■ **OBJECTIVE**
In the data below, find each line containing the string "this" and return it.

* START ENTRIES SUPPLIED *

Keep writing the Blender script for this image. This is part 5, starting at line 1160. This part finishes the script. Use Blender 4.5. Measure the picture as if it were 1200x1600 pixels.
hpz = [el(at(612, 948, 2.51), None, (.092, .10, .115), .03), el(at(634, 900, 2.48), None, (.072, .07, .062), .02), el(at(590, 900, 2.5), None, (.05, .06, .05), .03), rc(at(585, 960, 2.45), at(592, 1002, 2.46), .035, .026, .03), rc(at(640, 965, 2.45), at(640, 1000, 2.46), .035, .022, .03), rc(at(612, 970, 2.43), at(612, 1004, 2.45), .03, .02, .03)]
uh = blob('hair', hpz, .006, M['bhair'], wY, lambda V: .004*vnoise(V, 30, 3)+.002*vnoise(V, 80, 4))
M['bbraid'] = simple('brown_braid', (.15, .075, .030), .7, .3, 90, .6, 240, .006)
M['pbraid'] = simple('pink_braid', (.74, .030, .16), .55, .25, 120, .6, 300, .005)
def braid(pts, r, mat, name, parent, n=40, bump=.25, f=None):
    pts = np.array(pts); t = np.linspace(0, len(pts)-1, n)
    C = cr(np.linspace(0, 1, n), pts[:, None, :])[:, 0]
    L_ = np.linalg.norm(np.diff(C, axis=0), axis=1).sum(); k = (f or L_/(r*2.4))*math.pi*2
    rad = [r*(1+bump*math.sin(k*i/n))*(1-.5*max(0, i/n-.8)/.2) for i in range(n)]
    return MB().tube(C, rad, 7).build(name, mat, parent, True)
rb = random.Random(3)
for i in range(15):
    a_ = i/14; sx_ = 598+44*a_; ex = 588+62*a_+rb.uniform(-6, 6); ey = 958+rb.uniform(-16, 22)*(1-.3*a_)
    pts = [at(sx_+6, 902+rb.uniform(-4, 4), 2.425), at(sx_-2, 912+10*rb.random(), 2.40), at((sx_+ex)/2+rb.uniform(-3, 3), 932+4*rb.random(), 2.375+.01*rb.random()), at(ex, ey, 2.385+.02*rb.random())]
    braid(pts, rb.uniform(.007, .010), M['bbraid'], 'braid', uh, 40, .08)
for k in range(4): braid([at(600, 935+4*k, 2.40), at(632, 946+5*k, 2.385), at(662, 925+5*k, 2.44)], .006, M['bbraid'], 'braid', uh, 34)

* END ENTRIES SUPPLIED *
* START ENTRIES SUPPLIED *

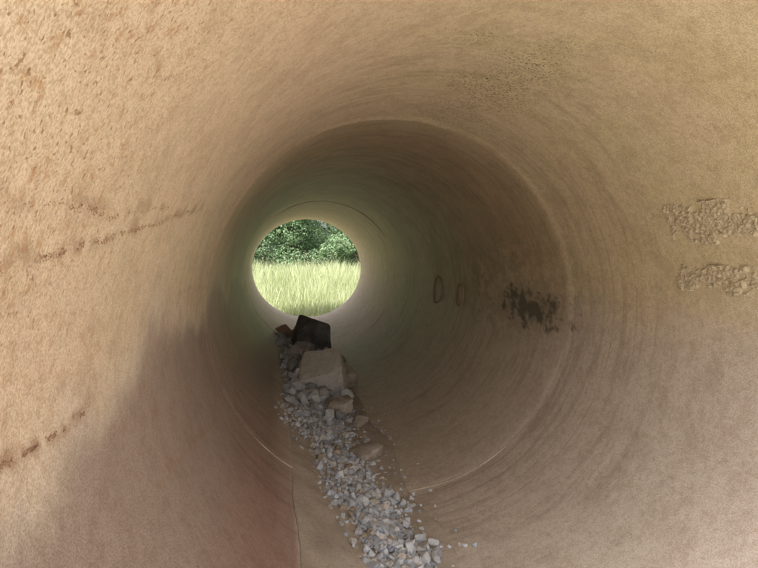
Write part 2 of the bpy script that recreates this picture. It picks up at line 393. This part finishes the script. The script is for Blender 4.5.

* END ENTRIES SUPPLIED *

■ **ANSWER TO THE EXERCISE**
Keep writing the Blender script for this image. This is part 5, starting at line 1160. This part finishes the script. Use Blender 4.5. Measure the picture as if it were 1200x1600 pixels.
Write part 2 of the bpy script that recreates this picture. It picks up at line 393. This part finishes the script. The script is for Blender 4.5.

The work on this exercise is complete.